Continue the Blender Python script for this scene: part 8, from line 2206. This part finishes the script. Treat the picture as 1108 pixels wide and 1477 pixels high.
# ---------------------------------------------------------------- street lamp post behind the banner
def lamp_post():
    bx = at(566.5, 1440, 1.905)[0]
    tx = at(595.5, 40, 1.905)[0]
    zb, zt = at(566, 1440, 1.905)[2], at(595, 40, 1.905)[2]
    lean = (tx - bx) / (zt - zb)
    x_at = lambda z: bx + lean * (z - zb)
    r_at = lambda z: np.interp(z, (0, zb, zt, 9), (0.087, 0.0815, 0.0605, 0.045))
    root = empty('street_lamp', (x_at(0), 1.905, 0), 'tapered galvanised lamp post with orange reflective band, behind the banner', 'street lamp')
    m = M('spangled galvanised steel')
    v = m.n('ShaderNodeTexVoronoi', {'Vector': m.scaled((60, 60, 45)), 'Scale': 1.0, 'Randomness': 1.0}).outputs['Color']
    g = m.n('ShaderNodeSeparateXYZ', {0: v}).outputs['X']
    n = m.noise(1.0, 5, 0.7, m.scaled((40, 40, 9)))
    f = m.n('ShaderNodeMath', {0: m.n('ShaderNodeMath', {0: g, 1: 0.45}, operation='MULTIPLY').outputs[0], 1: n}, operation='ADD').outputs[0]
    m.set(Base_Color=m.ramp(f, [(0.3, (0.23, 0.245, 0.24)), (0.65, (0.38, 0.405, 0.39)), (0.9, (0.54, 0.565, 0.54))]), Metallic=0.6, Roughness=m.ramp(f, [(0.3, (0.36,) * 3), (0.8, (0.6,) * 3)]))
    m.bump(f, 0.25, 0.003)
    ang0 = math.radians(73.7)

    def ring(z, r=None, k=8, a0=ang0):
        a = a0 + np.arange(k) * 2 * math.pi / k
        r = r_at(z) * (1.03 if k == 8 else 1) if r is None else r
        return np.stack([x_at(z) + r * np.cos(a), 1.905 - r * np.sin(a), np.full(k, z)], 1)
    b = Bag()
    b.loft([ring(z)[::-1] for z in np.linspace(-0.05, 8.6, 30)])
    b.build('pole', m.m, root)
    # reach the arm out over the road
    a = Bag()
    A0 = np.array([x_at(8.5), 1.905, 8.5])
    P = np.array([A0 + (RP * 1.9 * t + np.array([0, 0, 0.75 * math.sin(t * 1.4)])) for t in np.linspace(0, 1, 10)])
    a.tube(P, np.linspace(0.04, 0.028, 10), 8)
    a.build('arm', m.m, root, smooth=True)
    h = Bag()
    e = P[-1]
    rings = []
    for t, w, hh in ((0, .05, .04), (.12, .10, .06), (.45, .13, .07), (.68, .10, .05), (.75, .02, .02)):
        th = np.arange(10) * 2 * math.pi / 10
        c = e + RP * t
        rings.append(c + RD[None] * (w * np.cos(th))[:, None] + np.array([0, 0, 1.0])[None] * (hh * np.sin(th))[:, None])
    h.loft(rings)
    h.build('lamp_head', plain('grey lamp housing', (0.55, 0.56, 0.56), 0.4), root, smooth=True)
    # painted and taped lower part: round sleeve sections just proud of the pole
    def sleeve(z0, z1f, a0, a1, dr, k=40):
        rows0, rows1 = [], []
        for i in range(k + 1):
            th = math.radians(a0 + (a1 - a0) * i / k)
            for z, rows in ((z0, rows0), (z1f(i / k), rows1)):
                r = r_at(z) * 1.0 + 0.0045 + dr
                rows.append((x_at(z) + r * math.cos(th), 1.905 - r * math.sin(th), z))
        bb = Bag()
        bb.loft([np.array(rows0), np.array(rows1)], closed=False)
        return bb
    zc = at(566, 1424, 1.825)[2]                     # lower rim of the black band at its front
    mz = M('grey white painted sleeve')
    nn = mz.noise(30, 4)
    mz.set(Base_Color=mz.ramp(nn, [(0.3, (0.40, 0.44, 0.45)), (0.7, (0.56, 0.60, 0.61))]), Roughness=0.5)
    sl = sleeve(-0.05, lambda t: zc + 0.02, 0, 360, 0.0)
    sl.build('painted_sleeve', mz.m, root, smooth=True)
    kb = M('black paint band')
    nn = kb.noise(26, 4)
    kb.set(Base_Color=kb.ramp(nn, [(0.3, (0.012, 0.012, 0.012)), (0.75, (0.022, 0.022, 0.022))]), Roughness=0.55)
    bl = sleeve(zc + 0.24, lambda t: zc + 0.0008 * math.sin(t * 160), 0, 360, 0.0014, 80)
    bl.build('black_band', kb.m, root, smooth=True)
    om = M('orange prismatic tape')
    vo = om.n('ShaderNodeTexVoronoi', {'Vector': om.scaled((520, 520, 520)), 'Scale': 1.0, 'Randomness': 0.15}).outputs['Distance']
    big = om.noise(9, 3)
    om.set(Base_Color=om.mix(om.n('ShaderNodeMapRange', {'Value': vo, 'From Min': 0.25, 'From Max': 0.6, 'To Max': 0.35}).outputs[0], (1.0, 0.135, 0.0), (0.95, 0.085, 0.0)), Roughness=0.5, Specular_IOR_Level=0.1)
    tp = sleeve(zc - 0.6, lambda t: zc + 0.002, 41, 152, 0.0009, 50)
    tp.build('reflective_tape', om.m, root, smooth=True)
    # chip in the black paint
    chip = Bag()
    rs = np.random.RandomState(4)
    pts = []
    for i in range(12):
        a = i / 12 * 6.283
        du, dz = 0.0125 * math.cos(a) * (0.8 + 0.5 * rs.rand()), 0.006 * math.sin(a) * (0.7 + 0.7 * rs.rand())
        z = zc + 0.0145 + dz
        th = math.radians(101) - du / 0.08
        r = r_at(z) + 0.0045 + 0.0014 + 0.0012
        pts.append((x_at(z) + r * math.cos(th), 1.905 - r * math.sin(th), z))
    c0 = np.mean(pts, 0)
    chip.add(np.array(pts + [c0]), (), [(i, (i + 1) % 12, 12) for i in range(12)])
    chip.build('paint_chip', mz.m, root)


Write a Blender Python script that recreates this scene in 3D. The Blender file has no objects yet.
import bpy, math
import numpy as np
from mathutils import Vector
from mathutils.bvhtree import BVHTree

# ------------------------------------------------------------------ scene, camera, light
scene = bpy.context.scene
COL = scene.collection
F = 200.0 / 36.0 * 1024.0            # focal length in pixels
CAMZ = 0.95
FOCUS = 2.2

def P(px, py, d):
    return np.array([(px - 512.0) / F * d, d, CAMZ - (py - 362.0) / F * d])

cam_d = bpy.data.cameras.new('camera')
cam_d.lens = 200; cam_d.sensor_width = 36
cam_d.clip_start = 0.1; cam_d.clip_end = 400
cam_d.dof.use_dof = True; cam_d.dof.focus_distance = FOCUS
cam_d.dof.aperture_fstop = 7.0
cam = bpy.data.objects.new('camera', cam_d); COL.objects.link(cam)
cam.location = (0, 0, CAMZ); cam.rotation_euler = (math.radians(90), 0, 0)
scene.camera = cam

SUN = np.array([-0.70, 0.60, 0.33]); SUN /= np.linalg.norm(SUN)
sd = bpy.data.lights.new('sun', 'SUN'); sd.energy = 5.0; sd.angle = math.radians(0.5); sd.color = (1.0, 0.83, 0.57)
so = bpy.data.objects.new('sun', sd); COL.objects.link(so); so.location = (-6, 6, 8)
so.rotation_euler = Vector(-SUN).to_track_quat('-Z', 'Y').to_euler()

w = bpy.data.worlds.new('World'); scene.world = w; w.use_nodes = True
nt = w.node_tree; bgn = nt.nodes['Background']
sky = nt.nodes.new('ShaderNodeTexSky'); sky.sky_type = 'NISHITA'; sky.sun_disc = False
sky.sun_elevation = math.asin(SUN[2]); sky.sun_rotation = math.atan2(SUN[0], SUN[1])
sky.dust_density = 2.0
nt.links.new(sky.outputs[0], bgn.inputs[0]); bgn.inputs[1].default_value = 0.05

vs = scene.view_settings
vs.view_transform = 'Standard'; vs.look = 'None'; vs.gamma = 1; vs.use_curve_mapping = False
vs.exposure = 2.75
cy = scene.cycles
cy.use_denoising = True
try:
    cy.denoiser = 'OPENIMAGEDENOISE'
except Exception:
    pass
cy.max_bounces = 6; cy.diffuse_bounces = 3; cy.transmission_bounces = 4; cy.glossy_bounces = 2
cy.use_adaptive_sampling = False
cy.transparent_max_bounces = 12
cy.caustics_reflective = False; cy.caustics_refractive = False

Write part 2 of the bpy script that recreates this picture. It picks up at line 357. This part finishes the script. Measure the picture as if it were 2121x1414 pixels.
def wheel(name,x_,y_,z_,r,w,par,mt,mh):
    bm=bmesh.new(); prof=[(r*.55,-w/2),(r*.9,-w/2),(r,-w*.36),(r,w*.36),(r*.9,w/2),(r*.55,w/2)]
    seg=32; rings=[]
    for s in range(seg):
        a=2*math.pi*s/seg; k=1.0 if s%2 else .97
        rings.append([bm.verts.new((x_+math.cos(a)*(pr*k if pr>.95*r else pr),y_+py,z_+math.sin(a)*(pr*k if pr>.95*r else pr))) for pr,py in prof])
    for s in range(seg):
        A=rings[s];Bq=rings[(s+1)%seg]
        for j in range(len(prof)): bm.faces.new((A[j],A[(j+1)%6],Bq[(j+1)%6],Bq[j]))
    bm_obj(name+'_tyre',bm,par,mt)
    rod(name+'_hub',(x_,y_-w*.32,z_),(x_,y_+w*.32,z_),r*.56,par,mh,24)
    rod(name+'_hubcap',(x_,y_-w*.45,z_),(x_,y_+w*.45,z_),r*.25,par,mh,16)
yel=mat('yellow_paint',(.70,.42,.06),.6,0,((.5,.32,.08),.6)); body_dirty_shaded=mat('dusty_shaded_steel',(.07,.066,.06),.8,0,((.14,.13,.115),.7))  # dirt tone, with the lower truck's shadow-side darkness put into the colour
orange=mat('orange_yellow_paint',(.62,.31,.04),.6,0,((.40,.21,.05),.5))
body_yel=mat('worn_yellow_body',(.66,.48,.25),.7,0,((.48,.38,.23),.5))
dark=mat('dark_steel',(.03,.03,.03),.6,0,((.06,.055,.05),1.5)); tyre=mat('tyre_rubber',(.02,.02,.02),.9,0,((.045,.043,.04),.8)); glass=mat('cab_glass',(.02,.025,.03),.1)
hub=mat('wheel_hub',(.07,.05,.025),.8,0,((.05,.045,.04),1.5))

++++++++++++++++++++

--- TASK TO COMPLETE ---
The answer should consist of the lines from the first line of the entries through the line with "ang0 = math.radians(73.7)", copied exactly.

--- EXERCISE RESULT ---
Continue the Blender Python script for this scene: part 8, from line 2206. This part finishes the script. Treat the picture as 1108 pixels wide and 1477 pixels high.
# ---------------------------------------------------------------- street lamp post behind the banner
def lamp_post():
    bx = at(566.5, 1440, 1.905)[0]
    tx = at(595.5, 40, 1.905)[0]
    zb, zt = at(566, 1440, 1.905)[2], at(595, 40, 1.905)[2]
    lean = (tx - bx) / (zt - zb)
    x_at = lambda z: bx + lean * (z - zb)
    r_at = lambda z: np.interp(z, (0, zb, zt, 9), (0.087, 0.0815, 0.0605, 0.045))
    root = empty('street_lamp', (x_at(0), 1.905, 0), 'tapered galvanised lamp post with orange reflective band, behind the banner', 'street lamp')
    m = M('spangled galvanised steel')
    v = m.n('ShaderNodeTexVoronoi', {'Vector': m.scaled((60, 60, 45)), 'Scale': 1.0, 'Randomness': 1.0}).outputs['Color']
    g = m.n('ShaderNodeSeparateXYZ', {0: v}).outputs['X']
    n = m.noise(1.0, 5, 0.7, m.scaled((40, 40, 9)))
    f = m.n('ShaderNodeMath', {0: m.n('ShaderNodeMath', {0: g, 1: 0.45}, operation='MULTIPLY').outputs[0], 1: n}, operation='ADD').outputs[0]
    m.set(Base_Color=m.ramp(f, [(0.3, (0.23, 0.245, 0.24)), (0.65, (0.38, 0.405, 0.39)), (0.9, (0.54, 0.565, 0.54))]), Metallic=0.6, Roughness=m.ramp(f, [(0.3, (0.36,) * 3), (0.8, (0.6,) * 3)]))
    m.bump(f, 0.25, 0.003)
    ang0 = math.radians(73.7)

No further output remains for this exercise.